§ Directions
Locate the lines of the listing below that hold "this", then copy each of them.

§ Entries
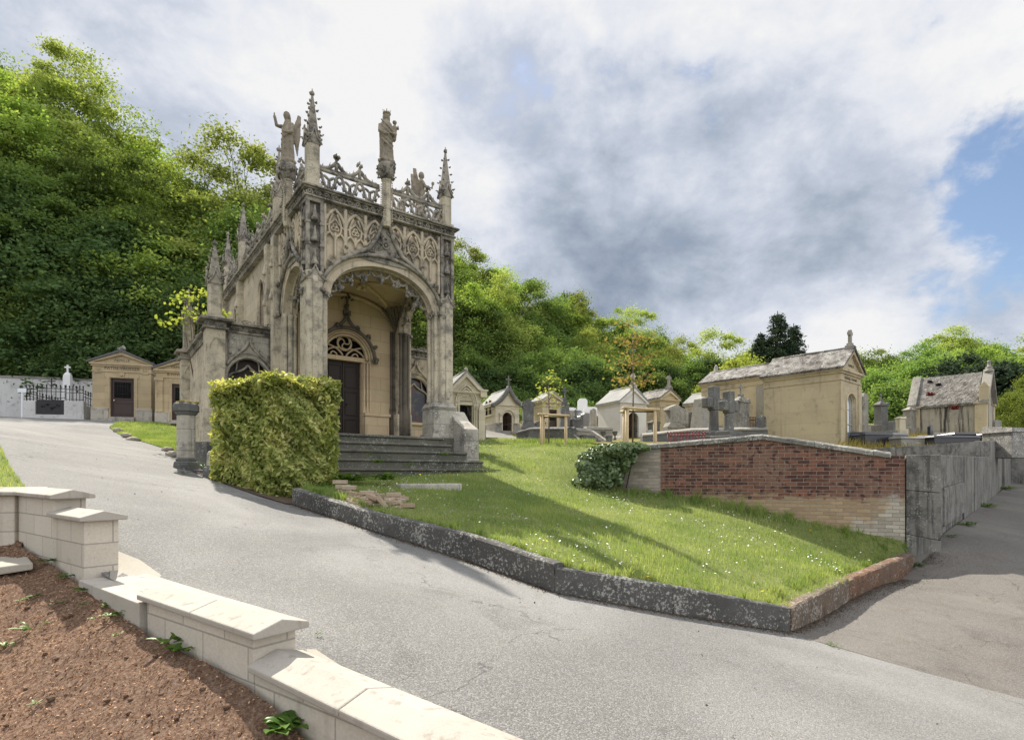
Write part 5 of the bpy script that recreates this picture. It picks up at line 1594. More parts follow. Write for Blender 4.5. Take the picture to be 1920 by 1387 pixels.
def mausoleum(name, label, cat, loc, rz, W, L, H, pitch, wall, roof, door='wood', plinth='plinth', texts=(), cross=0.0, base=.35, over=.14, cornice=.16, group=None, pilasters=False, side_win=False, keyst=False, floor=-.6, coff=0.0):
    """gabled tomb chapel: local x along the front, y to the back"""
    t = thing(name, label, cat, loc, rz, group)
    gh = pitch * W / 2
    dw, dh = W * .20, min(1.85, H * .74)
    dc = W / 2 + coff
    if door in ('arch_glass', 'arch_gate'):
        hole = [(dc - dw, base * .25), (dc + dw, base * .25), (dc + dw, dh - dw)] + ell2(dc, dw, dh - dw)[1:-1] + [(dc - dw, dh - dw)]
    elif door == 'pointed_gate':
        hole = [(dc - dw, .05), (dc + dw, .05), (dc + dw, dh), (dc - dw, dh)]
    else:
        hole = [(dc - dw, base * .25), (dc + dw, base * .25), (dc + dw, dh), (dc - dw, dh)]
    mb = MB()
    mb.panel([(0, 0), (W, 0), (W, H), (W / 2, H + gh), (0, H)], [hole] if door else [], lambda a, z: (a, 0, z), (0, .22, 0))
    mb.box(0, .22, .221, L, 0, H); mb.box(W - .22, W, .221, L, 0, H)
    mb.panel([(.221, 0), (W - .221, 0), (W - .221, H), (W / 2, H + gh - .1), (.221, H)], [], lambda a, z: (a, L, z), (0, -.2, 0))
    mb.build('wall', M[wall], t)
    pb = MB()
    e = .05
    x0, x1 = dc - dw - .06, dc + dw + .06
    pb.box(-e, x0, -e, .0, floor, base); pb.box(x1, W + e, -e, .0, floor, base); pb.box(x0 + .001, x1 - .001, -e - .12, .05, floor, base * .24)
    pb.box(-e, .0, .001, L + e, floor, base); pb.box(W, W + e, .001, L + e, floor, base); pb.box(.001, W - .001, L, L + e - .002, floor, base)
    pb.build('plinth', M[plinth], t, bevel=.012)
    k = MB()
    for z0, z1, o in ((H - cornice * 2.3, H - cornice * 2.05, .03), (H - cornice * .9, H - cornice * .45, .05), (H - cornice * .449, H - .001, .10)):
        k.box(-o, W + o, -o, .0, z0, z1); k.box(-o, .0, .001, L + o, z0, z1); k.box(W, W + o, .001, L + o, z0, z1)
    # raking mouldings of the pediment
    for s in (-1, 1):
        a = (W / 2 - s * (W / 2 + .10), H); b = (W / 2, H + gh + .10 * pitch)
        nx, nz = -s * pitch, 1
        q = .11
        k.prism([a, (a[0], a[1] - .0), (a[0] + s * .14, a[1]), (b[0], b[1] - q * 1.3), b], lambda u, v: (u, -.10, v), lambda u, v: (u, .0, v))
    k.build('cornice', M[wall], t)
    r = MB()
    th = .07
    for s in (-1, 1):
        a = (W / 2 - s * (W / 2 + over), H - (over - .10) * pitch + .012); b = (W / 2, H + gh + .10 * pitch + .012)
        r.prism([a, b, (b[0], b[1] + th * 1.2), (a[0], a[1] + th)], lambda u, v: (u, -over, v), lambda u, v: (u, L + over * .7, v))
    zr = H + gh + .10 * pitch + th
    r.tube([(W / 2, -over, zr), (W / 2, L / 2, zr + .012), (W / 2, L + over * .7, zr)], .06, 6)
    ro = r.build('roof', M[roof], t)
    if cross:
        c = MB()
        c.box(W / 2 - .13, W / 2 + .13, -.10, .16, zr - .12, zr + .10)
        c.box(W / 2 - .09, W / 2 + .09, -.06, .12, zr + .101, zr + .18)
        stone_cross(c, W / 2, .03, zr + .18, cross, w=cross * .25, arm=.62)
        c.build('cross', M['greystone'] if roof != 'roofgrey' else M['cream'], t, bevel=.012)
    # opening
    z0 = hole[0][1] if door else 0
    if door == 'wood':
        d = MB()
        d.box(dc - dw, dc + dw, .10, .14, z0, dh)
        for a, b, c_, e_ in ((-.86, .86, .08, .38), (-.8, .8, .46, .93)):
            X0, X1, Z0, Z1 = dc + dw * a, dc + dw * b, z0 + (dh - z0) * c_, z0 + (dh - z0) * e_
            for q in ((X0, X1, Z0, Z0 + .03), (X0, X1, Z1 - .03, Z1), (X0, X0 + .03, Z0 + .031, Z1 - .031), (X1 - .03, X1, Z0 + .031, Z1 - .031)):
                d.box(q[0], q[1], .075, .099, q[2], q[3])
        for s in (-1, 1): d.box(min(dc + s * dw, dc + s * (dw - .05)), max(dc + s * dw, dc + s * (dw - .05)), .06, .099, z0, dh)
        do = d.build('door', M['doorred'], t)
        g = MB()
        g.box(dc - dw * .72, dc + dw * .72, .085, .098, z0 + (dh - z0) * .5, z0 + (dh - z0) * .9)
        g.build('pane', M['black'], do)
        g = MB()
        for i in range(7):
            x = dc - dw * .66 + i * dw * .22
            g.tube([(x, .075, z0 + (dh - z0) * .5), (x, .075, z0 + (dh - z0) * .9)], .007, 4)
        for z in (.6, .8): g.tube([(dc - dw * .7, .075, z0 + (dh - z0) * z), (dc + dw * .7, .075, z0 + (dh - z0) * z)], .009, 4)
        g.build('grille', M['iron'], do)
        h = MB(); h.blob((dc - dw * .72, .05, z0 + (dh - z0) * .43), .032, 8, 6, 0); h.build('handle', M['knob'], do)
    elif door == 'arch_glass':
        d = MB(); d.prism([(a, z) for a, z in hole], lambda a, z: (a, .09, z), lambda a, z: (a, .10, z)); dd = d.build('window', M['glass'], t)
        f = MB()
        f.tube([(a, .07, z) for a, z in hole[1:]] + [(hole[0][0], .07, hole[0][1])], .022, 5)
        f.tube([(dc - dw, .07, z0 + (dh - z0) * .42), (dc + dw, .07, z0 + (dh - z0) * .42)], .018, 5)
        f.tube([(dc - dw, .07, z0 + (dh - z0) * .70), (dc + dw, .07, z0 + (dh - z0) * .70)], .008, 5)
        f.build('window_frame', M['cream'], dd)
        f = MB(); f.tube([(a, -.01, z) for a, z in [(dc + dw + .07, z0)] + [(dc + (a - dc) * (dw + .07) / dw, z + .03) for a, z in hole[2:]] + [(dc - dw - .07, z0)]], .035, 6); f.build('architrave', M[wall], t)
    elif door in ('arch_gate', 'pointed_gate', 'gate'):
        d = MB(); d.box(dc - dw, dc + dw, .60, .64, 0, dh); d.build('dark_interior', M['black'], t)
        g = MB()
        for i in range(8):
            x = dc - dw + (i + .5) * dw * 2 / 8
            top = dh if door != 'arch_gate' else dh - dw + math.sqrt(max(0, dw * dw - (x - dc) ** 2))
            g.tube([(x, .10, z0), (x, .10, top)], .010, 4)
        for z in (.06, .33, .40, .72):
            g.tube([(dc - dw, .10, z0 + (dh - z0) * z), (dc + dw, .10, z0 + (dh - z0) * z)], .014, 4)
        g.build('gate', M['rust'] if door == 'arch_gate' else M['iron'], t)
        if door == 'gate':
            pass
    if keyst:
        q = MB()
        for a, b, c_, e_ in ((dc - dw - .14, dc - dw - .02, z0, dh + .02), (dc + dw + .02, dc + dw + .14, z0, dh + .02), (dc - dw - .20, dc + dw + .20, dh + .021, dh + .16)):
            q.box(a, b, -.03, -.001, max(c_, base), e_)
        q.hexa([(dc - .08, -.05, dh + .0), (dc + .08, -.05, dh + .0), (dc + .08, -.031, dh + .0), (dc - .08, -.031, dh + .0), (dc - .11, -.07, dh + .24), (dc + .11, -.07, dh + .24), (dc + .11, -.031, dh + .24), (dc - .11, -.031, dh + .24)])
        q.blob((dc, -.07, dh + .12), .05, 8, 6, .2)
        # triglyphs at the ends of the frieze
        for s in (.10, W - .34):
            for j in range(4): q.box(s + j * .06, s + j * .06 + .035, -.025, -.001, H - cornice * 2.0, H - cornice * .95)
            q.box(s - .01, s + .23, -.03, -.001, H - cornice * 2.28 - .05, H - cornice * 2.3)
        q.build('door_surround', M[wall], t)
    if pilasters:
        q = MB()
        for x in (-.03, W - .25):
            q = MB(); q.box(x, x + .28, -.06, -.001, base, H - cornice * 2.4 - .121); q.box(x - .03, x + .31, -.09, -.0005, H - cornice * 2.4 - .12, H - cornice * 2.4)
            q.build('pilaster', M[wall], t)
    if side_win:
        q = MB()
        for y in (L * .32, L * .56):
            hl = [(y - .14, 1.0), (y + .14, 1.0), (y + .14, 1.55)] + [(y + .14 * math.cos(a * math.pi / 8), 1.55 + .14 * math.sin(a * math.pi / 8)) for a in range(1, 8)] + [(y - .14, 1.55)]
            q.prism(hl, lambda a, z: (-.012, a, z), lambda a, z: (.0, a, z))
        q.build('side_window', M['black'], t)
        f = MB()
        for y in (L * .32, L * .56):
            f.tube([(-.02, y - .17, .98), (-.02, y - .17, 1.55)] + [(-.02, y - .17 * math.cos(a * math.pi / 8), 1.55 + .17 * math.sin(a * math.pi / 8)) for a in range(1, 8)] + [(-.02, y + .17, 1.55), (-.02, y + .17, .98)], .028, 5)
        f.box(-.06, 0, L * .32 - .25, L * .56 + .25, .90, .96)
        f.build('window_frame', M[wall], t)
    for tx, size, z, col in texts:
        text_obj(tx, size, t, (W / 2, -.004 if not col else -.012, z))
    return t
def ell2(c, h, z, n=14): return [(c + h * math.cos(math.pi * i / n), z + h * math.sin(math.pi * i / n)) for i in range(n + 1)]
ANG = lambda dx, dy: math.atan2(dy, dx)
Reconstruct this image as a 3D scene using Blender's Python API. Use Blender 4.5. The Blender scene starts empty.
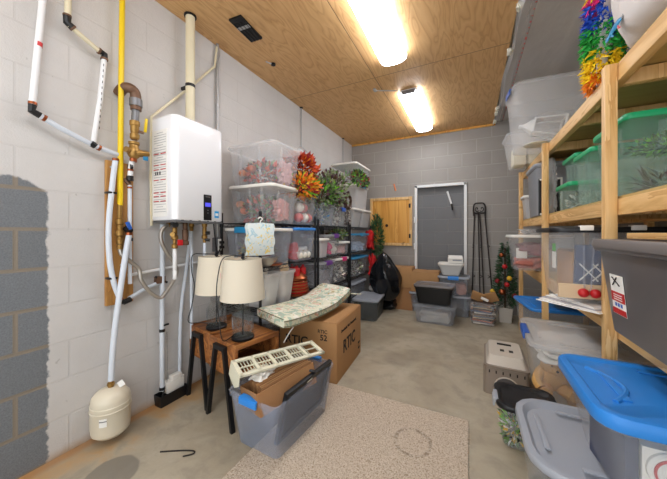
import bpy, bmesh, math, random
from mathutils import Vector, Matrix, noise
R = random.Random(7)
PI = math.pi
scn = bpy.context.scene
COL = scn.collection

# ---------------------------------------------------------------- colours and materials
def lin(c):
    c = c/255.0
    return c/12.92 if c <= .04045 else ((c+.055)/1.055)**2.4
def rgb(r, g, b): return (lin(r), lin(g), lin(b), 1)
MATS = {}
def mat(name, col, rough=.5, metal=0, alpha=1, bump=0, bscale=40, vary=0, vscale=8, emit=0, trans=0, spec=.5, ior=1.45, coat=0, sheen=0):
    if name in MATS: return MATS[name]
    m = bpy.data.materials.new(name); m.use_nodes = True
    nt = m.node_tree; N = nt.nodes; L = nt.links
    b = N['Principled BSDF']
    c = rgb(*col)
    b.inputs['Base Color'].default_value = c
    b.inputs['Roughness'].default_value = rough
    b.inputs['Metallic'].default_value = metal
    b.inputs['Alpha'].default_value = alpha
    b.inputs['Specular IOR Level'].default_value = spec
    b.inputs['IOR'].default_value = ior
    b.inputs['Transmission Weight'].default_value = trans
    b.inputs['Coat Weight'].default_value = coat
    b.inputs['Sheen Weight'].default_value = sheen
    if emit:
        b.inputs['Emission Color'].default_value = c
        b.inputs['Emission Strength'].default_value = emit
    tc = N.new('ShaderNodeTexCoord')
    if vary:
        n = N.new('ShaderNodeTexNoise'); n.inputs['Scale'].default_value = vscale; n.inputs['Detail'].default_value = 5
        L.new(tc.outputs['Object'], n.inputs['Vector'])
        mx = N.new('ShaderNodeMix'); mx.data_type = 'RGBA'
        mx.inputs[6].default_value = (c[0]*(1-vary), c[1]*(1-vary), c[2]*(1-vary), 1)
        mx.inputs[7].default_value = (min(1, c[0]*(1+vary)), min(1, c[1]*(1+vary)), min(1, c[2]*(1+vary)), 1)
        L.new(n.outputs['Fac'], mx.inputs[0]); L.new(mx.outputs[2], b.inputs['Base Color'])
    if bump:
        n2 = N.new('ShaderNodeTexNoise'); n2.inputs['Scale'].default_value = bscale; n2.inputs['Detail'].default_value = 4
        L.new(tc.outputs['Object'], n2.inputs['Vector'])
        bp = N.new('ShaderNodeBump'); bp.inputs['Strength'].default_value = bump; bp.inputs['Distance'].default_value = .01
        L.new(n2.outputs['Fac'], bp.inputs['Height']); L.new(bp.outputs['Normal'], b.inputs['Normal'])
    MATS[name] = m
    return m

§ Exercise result
Write part 5 of the bpy script that recreates this picture. It picks up at line 1594. More parts follow. Write for Blender 4.5. Take the picture to be 1920 by 1387 pixels.
Reconstruct this image as a 3D scene using Blender's Python API. Use Blender 4.5. The Blender scene starts empty.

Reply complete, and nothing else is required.